- [Rows]:
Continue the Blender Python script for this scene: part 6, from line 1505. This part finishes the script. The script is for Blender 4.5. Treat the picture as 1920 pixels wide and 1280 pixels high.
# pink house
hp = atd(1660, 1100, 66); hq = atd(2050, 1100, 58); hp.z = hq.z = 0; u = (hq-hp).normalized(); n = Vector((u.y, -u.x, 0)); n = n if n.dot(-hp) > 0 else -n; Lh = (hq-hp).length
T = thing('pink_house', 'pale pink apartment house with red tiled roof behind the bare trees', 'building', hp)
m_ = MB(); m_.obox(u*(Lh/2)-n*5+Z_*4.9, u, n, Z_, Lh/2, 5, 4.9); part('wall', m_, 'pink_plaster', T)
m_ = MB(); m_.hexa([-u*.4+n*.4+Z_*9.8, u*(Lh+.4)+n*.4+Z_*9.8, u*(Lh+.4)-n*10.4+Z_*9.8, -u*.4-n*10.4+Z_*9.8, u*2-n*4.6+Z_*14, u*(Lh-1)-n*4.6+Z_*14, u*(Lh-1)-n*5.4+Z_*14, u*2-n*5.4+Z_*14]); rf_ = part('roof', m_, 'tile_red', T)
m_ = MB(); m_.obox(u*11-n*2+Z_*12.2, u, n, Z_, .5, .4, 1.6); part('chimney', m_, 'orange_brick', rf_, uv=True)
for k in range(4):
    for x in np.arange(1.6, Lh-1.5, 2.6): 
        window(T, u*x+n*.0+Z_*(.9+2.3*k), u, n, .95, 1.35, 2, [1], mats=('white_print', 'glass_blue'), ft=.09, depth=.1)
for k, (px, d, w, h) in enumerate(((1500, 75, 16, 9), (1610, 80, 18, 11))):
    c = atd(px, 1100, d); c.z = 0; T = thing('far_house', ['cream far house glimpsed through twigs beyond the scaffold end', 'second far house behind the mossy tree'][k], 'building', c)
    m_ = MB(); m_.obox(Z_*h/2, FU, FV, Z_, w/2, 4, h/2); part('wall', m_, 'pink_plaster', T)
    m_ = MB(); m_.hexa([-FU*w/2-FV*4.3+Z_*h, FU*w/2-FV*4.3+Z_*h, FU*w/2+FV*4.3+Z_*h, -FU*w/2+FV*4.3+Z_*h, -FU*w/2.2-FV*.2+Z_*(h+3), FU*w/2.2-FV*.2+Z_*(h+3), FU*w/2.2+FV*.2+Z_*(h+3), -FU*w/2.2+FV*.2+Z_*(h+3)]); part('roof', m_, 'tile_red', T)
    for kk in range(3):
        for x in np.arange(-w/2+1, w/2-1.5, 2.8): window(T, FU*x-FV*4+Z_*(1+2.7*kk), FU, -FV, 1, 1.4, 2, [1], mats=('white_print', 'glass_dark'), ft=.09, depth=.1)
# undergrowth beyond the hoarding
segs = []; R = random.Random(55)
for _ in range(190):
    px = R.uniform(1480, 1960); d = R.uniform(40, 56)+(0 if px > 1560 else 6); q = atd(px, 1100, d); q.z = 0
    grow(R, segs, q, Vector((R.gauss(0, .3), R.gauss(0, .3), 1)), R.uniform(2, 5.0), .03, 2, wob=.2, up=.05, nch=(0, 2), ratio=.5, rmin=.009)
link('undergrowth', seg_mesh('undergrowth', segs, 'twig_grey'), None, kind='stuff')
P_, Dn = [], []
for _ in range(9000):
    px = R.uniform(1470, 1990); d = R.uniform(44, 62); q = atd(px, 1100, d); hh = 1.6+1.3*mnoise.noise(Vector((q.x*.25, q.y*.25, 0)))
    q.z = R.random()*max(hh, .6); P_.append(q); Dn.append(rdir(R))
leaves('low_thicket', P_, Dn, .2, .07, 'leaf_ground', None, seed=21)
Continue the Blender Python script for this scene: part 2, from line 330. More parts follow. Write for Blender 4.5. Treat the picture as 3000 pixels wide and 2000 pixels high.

- [Written request]:
Every entry must be output again, exactly as written above.

- [Answer to this exercise]:
Continue the Blender Python script for this scene: part 6, from line 1505. This part finishes the script. The script is for Blender 4.5. Treat the picture as 1920 pixels wide and 1280 pixels high.
# pink house
hp = atd(1660, 1100, 66); hq = atd(2050, 1100, 58); hp.z = hq.z = 0; u = (hq-hp).normalized(); n = Vector((u.y, -u.x, 0)); n = n if n.dot(-hp) > 0 else -n; Lh = (hq-hp).length
T = thing('pink_house', 'pale pink apartment house with red tiled roof behind the bare trees', 'building', hp)
m_ = MB(); m_.obox(u*(Lh/2)-n*5+Z_*4.9, u, n, Z_, Lh/2, 5, 4.9); part('wall', m_, 'pink_plaster', T)
m_ = MB(); m_.hexa([-u*.4+n*.4+Z_*9.8, u*(Lh+.4)+n*.4+Z_*9.8, u*(Lh+.4)-n*10.4+Z_*9.8, -u*.4-n*10.4+Z_*9.8, u*2-n*4.6+Z_*14, u*(Lh-1)-n*4.6+Z_*14, u*(Lh-1)-n*5.4+Z_*14, u*2-n*5.4+Z_*14]); rf_ = part('roof', m_, 'tile_red', T)
m_ = MB(); m_.obox(u*11-n*2+Z_*12.2, u, n, Z_, .5, .4, 1.6); part('chimney', m_, 'orange_brick', rf_, uv=True)
for k in range(4):
    for x in np.arange(1.6, Lh-1.5, 2.6): 
        window(T, u*x+n*.0+Z_*(.9+2.3*k), u, n, .95, 1.35, 2, [1], mats=('white_print', 'glass_blue'), ft=.09, depth=.1)
for k, (px, d, w, h) in enumerate(((1500, 75, 16, 9), (1610, 80, 18, 11))):
    c = atd(px, 1100, d); c.z = 0; T = thing('far_house', ['cream far house glimpsed through twigs beyond the scaffold end', 'second far house behind the mossy tree'][k], 'building', c)
    m_ = MB(); m_.obox(Z_*h/2, FU, FV, Z_, w/2, 4, h/2); part('wall', m_, 'pink_plaster', T)
    m_ = MB(); m_.hexa([-FU*w/2-FV*4.3+Z_*h, FU*w/2-FV*4.3+Z_*h, FU*w/2+FV*4.3+Z_*h, -FU*w/2+FV*4.3+Z_*h, -FU*w/2.2-FV*.2+Z_*(h+3), FU*w/2.2-FV*.2+Z_*(h+3), FU*w/2.2+FV*.2+Z_*(h+3), -FU*w/2.2+FV*.2+Z_*(h+3)]); part('roof', m_, 'tile_red', T)
    for kk in range(3):
        for x in np.arange(-w/2+1, w/2-1.5, 2.8): window(T, FU*x-FV*4+Z_*(1+2.7*kk), FU, -FV, 1, 1.4, 2, [1], mats=('white_print', 'glass_dark'), ft=.09, depth=.1)
# undergrowth beyond the hoarding
segs = []; R = random.Random(55)
for _ in range(190):
    px = R.uniform(1480, 1960); d = R.uniform(40, 56)+(0 if px > 1560 else 6); q = atd(px, 1100, d); q.z = 0
    grow(R, segs, q, Vector((R.gauss(0, .3), R.gauss(0, .3), 1)), R.uniform(2, 5.0), .03, 2, wob=.2, up=.05, nch=(0, 2), ratio=.5, rmin=.009)
link('undergrowth', seg_mesh('undergrowth', segs, 'twig_grey'), None, kind='stuff')
P_, Dn = [], []
for _ in range(9000):
    px = R.uniform(1470, 1990); d = R.uniform(44, 62); q = atd(px, 1100, d); hh = 1.6+1.3*mnoise.noise(Vector((q.x*.25, q.y*.25, 0)))
    q.z = R.random()*max(hh, .6); P_.append(q); Dn.append(rdir(R))
leaves('low_thicket', P_, Dn, .2, .07, 'leaf_ground', None, seed=21)
Continue the Blender Python script for this scene: part 2, from line 330. More parts follow. Write for Blender 4.5. Treat the picture as 3000 pixels wide and 2000 pixels high.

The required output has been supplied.